I am thinking here of solutions that are developed on Open Standards / common platforms (eg J2EE) using common / standards based middleware and the XML family of technologies  to connect them together. Of course there is a risk that if you pick and choose lots of niche software that serves its job well then you can end up with a big mess of spaghetti integration and duplication. But that is where effective Architecture, standards and Governance comes in; to keep things on the right track and aligned with business priorities.

Certainly the agile (iterative) methodology seems to be taking hold in larger companies, although waterfall still seems to be favoured in government – due to the perception that it will result in a fixed cost.  Unfortunately too often it doesn’t deliver successful results as its too rigid, ends up costing far more through cunning use by the vendor of change control and depending on the project the initial build can be as little as 10% of the total costs in any case.

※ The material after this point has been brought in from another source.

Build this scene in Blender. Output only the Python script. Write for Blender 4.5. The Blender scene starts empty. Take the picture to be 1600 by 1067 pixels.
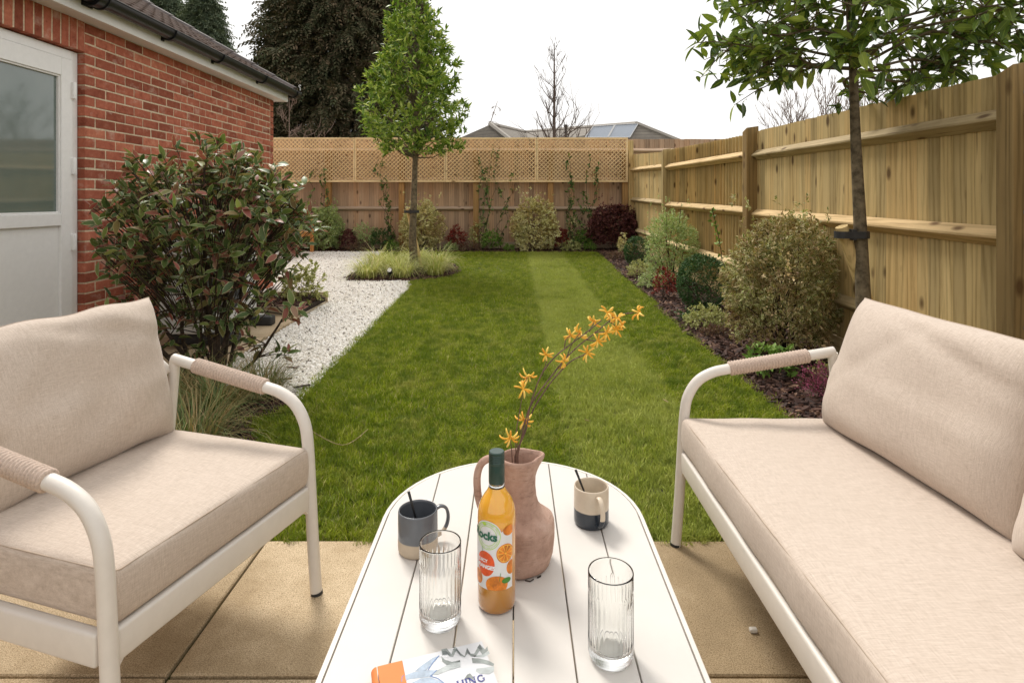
import bpy, bmesh, math, random
import numpy as np
from mathutils import Vector, Matrix, Euler
from mathutils.geometry import tessellate_polygon

random.seed(7)
RS = np.random.RandomState(11)
C = bpy.context.scene.collection
SC = bpy.context.scene
PI = math.pi
R = math.radians

# ------------------------------------------------------------------ camera, world, sun, exposure
CAMH = 1.2
cd = bpy.data.cameras.new('camera')
cam = bpy.data.objects.new('camera', cd)
C.objects.link(cam)
SC.camera = cam
cam.location = (0, 0, CAMH)
cam.rotation_euler = (R(90), 0, 0)
cd.sensor_width = 36
cd.lens = 20.925
cd.shift_x = -2 / 1600
cd.shift_y = -221.5 / 1600
cd.clip_start = 0.02
cd.clip_end = 2000

SUN_EL, SUN_AZ = 52, -28          # azimuth from +Y (away from the camera), negative = to the left
w = bpy.data.worlds.new('World')
SC.world = w
w.use_nodes = True
nt = w.node_tree
nt.nodes.clear()
sky = nt.nodes.new('ShaderNodeTexSky')
sky.sky_type = 'NISHITA'
sky.sun_disc = False
sky.sun_elevation = R(SUN_EL)
sky.sun_rotation = R(SUN_AZ)
sky.dust_density = 3
hsv = nt.nodes.new('ShaderNodeHueSaturation')
hsv.inputs['Saturation'].default_value = 0.25
mixw = nt.nodes.new('ShaderNodeMixRGB')
mixw.inputs['Fac'].default_value = 0.88
mixw.inputs['Color2'].default_value = (8.3, 8.15, 7.95, 1)      # thick even cloud
bg = nt.nodes.new('ShaderNodeBackground')
bg.inputs['Strength'].default_value = 0.1
wo = nt.nodes.new('ShaderNodeOutputWorld')
nt.links.new(sky.outputs[0], hsv.inputs['Color'])
nt.links.new(hsv.outputs[0], mixw.inputs['Color1'])
nt.links.new(mixw.outputs[0], bg.inputs['Color'])
nt.links.new(bg.outputs[0], wo.inputs['Surface'])

sd = bpy.data.lights.new('sun', 'SUN')
sd.energy = 2.0
sd.angle = R(16)
sd.color = (1.0, 0.95, 0.88)
sun = bpy.data.objects.new('sun', sd)
C.objects.link(sun)
sdir = Vector((math.sin(R(SUN_AZ)) * math.cos(R(SUN_EL)), math.cos(R(SUN_AZ)) * math.cos(R(SUN_EL)), math.sin(R(SUN_EL))))
sun.rotation_euler = sdir.to_track_quat('Z', 'Y').to_euler()
sun.location = (0, 0, 30)

SC.view_settings.view_transform = 'Standard'
SC.view_settings.look = 'None'
SC.view_settings.gamma = 1
SC.view_settings.use_curve_mapping = False
SC.view_settings.exposure = 0.57
try:
    SC.cycles.max_bounces = 16
    SC.cycles.diffuse_bounces = 4
    SC.cycles.glossy_bounces = 4
    SC.cycles.transmission_bounces = 16
    SC.cycles.transparent_max_bounces = 8
except Exception:
    pass

# ------------------------------------------------------------------ measuring helpers
F = 930.0
SL = 0.02
def zg(y):
    return 0.0 if y < 2.1 else SL * (min(y, 12.6) - 2.1)
def P(px, py, y):
    return Vector(((px - 802) / F * y, y, CAMH + (312 - py) / F * y))
def G(px, py):
    y = (CAMH + 2.1 * SL) * F / ((py - 312) + SL * F)
    return Vector(((px - 802) / F * y, y, zg(y)))

# ------------------------------------------------------------------ tagging
def tag(o, label=None, cat=None, group=None, kind=None):
    if label: o['label'] = label
    if cat: o['category'] = cat
    if group: o['group'] = group
    if kind: o['kind'] = kind
    return o
def empty(name, loc=(0, 0, 0), rz=0, label=None, cat=None, group=None, kind=None, parent=None):
    o = bpy.data.objects.new(name, None)
    o.empty_display_size = 0.1
    C.objects.link(o)
    o.location = loc
    o.rotation_euler = (0, 0, rz)
    if parent: o.parent = parent
    return tag(o, label, cat, group, kind)
def link(name, me, mat=None, parent=None, loc=None, kind=None):
    o = bpy.data.objects.new(name, me)
    C.objects.link(o)
    if mat is not None and len(me.materials) == 0: me.materials.append(mat)
    if parent: o.parent = parent
    if loc is not None: o.location = loc
    if kind: o['kind'] = kind
    return o

# ------------------------------------------------------------------ mesh builder
class MB:
    def __init__(s):
        s.v = []; s.f = []; s.uv = {}
    def add(s, vs, fs):
        b = len(s.v)
        s.v.extend([tuple(p) for p in vs])
        s.f.extend([tuple(i + b for i in f) for f in fs])
    def box(s, x0, x1, y0, y1, z0, z1, M=None):
        vs = [Vector(p) for p in ((x0,y0,z0),(x1,y0,z0),(x1,y1,z0),(x0,y1,z0),(x0,y0,z1),(x1,y0,z1),(x1,y1,z1),(x0,y1,z1))]
        if M is not None: vs = [M @ p for p in vs]
        s.add(vs, [(0,3,2,1),(4,5,6,7),(0,1,5,4),(1,2,6,5),(2,3,7,6),(3,0,4,7)])
        return s
    def bar(s, a, b, wx, wy, up=(0,0,1)):
        a = Vector(a); b = Vector(b); d = (b - a); L = d.length; d.normalize()
        u = Vector(up)
        x = d.cross(u)
        if x.length < 1e-4: x = d.cross(Vector((1,0,0)))
        x.normalize(); u = x.cross(d)
        M = Matrix((( x.x, d.x, u.x, a.x),(x.y, d.y, u.y, a.y),(x.z, d.z, u.z, a.z),(0,0,0,1)))
        return s.box(-wx/2, wx/2, 0, L, -wy/2, wy/2, M)
    def prism(s, prof, a, b, ex, ey):
        # profile list (u,v) swept from a to b; ex, ey axes of the profile
        a = Vector(a); b = Vector(b); ex = Vector(ex); ey = Vector(ey); n = len(prof)
        vs = [a + ex*u + ey*v for u, v in prof] + [b + ex*u + ey*v for u, v in prof]
        fs = [(i, (i+1) % n, n + (i+1) % n, n + i) for i in range(n)]
        fs += [tuple(reversed(range(n))), tuple(range(n, 2*n))]
        s.add(vs, fs); return s
    def tube(s, pts, rad, n=8, caps=True, flat=None):
        pts = [Vector(p) for p in pts]; m = len(pts)
        if not hasattr(rad, '__len__'): rad = [rad] * m
        t0 = (pts[1] - pts[0]).normalized()
        ref = Vector((0,0,1)) if abs(t0.z) < 0.9 else Vector((1,0,0))
        u = t0.cross(ref).normalized()
        vs = []
        for i in range(m):
            t = (pts[min(i+1, m-1)] - pts[max(i-1, 0)])
            if t.length < 1e-9: t = t0
            t = t.normalized()
            u = (u - t * u.dot(t))
            if u.length < 1e-6: u = t.orthogonal()
            u.normalize(); v = t.cross(u)
            for k in range(n):
                a = 2 * PI * k / n
                vs.append(pts[i] + (u * math.cos(a) + v * math.sin(a)) * rad[i])
        fs = []
        for i in range(m - 1):
            for k in range(n):
                k2 = (k + 1) % n
                fs.append((i*n+k, i*n+k2, (i+1)*n+k2, (i+1)*n+k))
        if caps:
            fs.append(tuple(reversed(range(n)))); fs.append(tuple(range((m-1)*n, m*n)))
        s.add(vs, fs); return s
    def lathe(s, prof, n=32, c=(0,0,0), fn=None, close=False, cap=True):
        # prof: list of (r, z)
        c = Vector(c); vs = []
        for (r, z) in prof:
            for k in range(n):
                a = 2 * PI * k / n
                rr = r if fn is None else fn(r, z, a)
                vs.append((c.x + rr * math.cos(a), c.y + rr * math.sin(a), c.z + z))
        fs = []
        m = len(prof)
        for i in range(m - 1 if not close else m):
            j = (i + 1) % m
            for k in range(n):
                k2 = (k + 1) % n
                fs.append((i*n+k, i*n+k2, j*n+k2, j*n+k))
        if not close:
            if cap and prof[0][0] > 1e-6: fs.append(tuple(reversed(range(n))))
            if cap and prof[-1][0] > 1e-6: fs.append(tuple(range((m-1)*n, m*n)))
        s.add(vs, fs); return s
    def mesh(s, name, mat=None, smooth=False, merge=False):
        me = bpy.data.meshes.new(name)
        me.from_pydata(s.v, [], s.f)
        if merge or True:
            bm = bmesh.new(); bm.from_mesh(me)
            if merge: bmesh.ops.remove_doubles(bm, verts=bm.verts, dist=merge if not isinstance(merge, bool) else 1e-5)
            bmesh.ops.recalc_face_normals(bm, faces=bm.faces)
            bm.to_mesh(me); bm.free()
        if mat is not None: me.materials.append(mat)
        if smooth:
            me.polygons.foreach_set('use_smooth', [True] * len(me.polygons))
        me.update()
        return me
    def build(s, name, mat, parent=None, smooth=False, bevel=0, kind=None, merge=False, loc=None, autosmooth=False):
        me = s.mesh(name, mat, smooth, merge)
        o = link(name, me, None, parent, loc, kind)
        if bevel:
            b = o.modifiers.new('bevel', 'BEVEL'); b.width = bevel; b.segments = 2; b.limit_method = 'ANGLE'
            b.angle_limit = R(35)
        if autosmooth:
            try:
                me.set_sharp_from_angle(angle=R(autosmooth))
            except Exception:
                pass
        return o

def spline(pts, n=8):
    pts = [Vector(p) for p in pts]
    out = []
    for i in range(len(pts) - 1):
        p0 = pts[max(i-1, 0)]; p1 = pts[i]; p2 = pts[i+1]; p3 = pts[min(i+2, len(pts)-1)]
        for k in range(n):
            t = k / n
            out.append(0.5 * ((2*p1) + (p2-p0)*t + (2*p0-5*p1+4*p2-p3)*t*t + (3*p1-p0-3*p2+p3)*t**3))
    out.append(pts[-1])
    return out

def fastmesh(name, verts, faces, mat, uv=None, smooth=False):
    # faces: (n,k) array of equal-sized polygons
    me = bpy.data.meshes.new(name)
    nv = len(verts); nf, k = faces.shape
    me.vertices.add(nv); me.vertices.foreach_set('co', verts.astype(np.float32).ravel())
    me.loops.add(nf * k); me.loops.foreach_set('vertex_index', faces.astype(np.int32).ravel())
    me.polygons.add(nf); me.polygons.foreach_set('loop_start', np.arange(0, nf*k, k, dtype=np.int32))
    try: me.polygons.foreach_set('loop_total', np.full(nf, k, dtype=np.int32))
    except Exception: pass
    if uv is not None:
        l = me.uv_layers.new(name='UVMap')
        l.data.foreach_set('uv', uv[faces.ravel()].astype(np.float32).ravel())
    if smooth: me.polygons.foreach_set('use_smooth', np.ones(nf, dtype=bool))
    me.update(calc_edges=True)
    if mat is not None: me.materials.append(mat)
    return me

def rounded_box(hx, hy, hz, r, n=(8, 8, 3), seg=4, fn=None):
    def par(h, m):
        a = [-h + r * (1 - math.cos(PI/2 * i/seg)) for i in range(seg)]
        b = list(np.linspace(-h + r, h - r, m + 1))
        return a + b + [-q for q in reversed(a)]
    X, Y, Z = par(hx, n[0]), par(hy, n[1]), par(hz, n[2])
    m = MB()
    def face(A, B, f):
        na, nb = len(A), len(B)
        vs = [f(a, b) for a in A for b in B]
        fs = [(i*nb+j, (i+1)*nb+j, (i+1)*nb+j+1, i*nb+j+1) for i in range(na-1) for j in range(nb-1)]
        m.add(vs, fs)
    for s_ in (-1, 1):
        face(X, Y, lambda a, b: (a, b, s_*hz)); face(X, Z, lambda a, b: (a, s_*hy, b)); face(Y, Z, lambda a, b: (s_*hx, a, b))
    h = Vector((hx - r, hy - r, hz - r)); out = []
    for p in m.v:
        q = Vector((max(-h.x, min(h.x, p[0])), max(-h.y, min(h.y, p[1])), max(-h.z, min(h.z, p[2]))))
        d = Vector(p) - q
        if d.length > 1e-9: d.normalize()
        o = q + d * r
        out.append(fn(o) if fn else o)
    m.v = [tuple(p) for p in out]
    return m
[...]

What about the cloud? Isn’t that supposed to reduce costs…

I think many in the IT industry (well some vendors anyway) right now would argue that the answer to this is delivery via the cloud using a pay as you need it service based model (to get away from having to make the big upfront investment in hardware and licensing). I guess this is an option but I think most large businesses (who have the budgets for the larger IT projects) are looking at the cloud quite sceptically, waiting for it to mature beyond e-Commerce and online type applications and add the required security and reliability that is needed. Keeping things in their own data centre and exploiting virtualisation to optimise costs at the Infrastructure layer. Cloud as your Disaster Recovery (DR) / Data Archiving environment looks like one of the most compelling use case so far.

I am seeing some suggestions that organisations would like to adopt this approach in some areas (eg Integration). In fact one of the places I worked in the past built its own home grown ERP / eLearning platform on Open Source. In my current role we are looking at Open Source alternatives – particularly for Integration and Infrastructure glue.

Its interesting to see how the adoption of Open Source has matured – from just the Linux OS used for servers, Linux + Apache for static web moving towards LAMP and other Apache projects such as Tomcat etc even more so with “Web 2.0”. Data Integration / ETL is a big area for OSS – eg Talend, ActiveMQ, Glassfish. J2EE is a big success story too.

And of course now with Android OSS has finally come into contact with the casual end user (rather than the techies like me that run Linux on the desktop). This was brought home to me the other day when a completely non IT friend showed me his Motorola Xoom and was extolling its usability etc.

Interesting times. Wonder where OSS will infiltrate next? I guess the answer is probably wherever it can disrupt the marketplace in a engaging way for the consumer, or with a commercial model that is compelling to business/IT decision makers.